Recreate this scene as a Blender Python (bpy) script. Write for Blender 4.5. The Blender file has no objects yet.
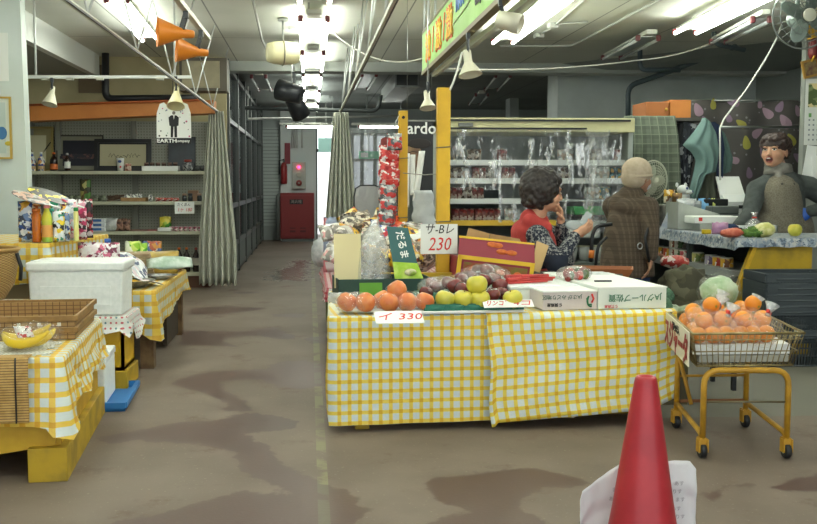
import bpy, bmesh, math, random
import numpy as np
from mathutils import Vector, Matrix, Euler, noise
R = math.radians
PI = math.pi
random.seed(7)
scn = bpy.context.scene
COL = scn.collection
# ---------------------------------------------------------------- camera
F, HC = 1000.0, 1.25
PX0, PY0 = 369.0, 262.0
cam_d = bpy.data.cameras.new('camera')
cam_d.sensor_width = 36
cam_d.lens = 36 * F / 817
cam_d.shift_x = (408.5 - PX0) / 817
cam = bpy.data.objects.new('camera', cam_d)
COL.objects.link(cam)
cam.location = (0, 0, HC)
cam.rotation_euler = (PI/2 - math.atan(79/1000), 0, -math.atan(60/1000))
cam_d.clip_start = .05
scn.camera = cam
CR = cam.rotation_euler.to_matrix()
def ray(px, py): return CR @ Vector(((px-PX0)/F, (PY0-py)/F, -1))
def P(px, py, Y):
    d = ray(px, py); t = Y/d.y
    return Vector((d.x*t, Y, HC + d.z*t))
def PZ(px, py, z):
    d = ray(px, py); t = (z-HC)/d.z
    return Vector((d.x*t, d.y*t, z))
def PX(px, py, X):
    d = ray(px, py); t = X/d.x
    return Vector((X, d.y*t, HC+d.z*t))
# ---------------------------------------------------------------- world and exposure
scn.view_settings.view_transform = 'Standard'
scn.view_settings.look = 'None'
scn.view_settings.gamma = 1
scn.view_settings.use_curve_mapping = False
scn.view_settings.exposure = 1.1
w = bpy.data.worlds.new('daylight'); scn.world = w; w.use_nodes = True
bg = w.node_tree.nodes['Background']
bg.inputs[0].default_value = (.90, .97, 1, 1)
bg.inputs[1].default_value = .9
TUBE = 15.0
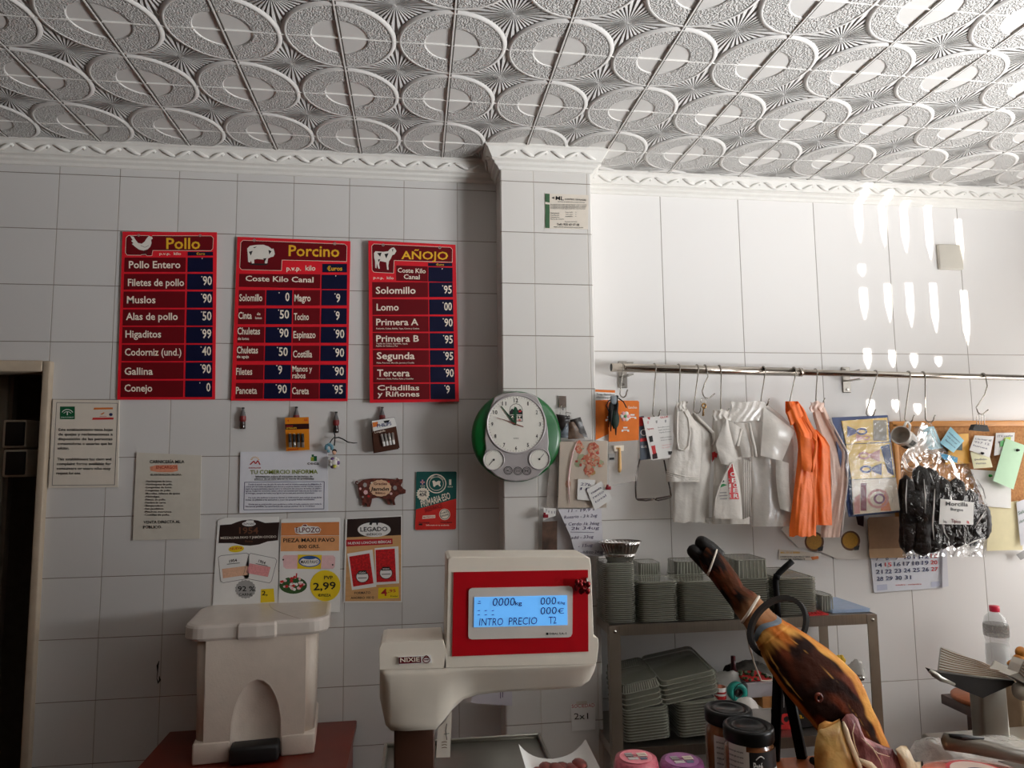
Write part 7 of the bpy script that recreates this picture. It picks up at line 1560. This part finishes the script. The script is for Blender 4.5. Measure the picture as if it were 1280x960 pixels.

### [Given exercise]
Leave out the pictures and return every record word for word.

### [Right answer]
Recreate this scene as a Blender Python (bpy) script. Write for Blender 4.5. The Blender file has no objects yet.
import bpy, bmesh, math, random
import numpy as np
from mathutils import Vector, Matrix, Euler, noise
R = math.radians
PI = math.pi
random.seed(7)
scn = bpy.context.scene
COL = scn.collection
# ---------------------------------------------------------------- camera
F, HC = 1000.0, 1.25
PX0, PY0 = 369.0, 262.0
cam_d = bpy.data.cameras.new('camera')
cam_d.sensor_width = 36
cam_d.lens = 36 * F / 817
cam_d.shift_x = (408.5 - PX0) / 817
cam = bpy.data.objects.new('camera', cam_d)
COL.objects.link(cam)
cam.location = (0, 0, HC)
cam.rotation_euler = (PI/2 - math.atan(79/1000), 0, -math.atan(60/1000))
cam_d.clip_start = .05
scn.camera = cam
CR = cam.rotation_euler.to_matrix()
def ray(px, py): return CR @ Vector(((px-PX0)/F, (PY0-py)/F, -1))
def P(px, py, Y):
    d = ray(px, py); t = Y/d.y
    return Vector((d.x*t, Y, HC + d.z*t))
def PZ(px, py, z):
    d = ray(px, py); t = (z-HC)/d.z
    return Vector((d.x*t, d.y*t, z))
def PX(px, py, X):
    d = ray(px, py); t = X/d.x
    return Vector((X, d.y*t, HC+d.z*t))
# ---------------------------------------------------------------- world and exposure
scn.view_settings.view_transform = 'Standard'
scn.view_settings.look = 'None'
scn.view_settings.gamma = 1
scn.view_settings.use_curve_mapping = False
scn.view_settings.exposure = 1.1
w = bpy.data.worlds.new('daylight'); scn.world = w; w.use_nodes = True
bg = w.node_tree.nodes['Background']
bg.inputs[0].default_value = (.90, .97, 1, 1)
bg.inputs[1].default_value = .9
TUBE = 15.0
Write part 7 of the bpy script that recreates this picture. It picks up at line 1560. This part finishes the script. The script is for Blender 4.5. Measure the picture as if it were 1280x960 pixels.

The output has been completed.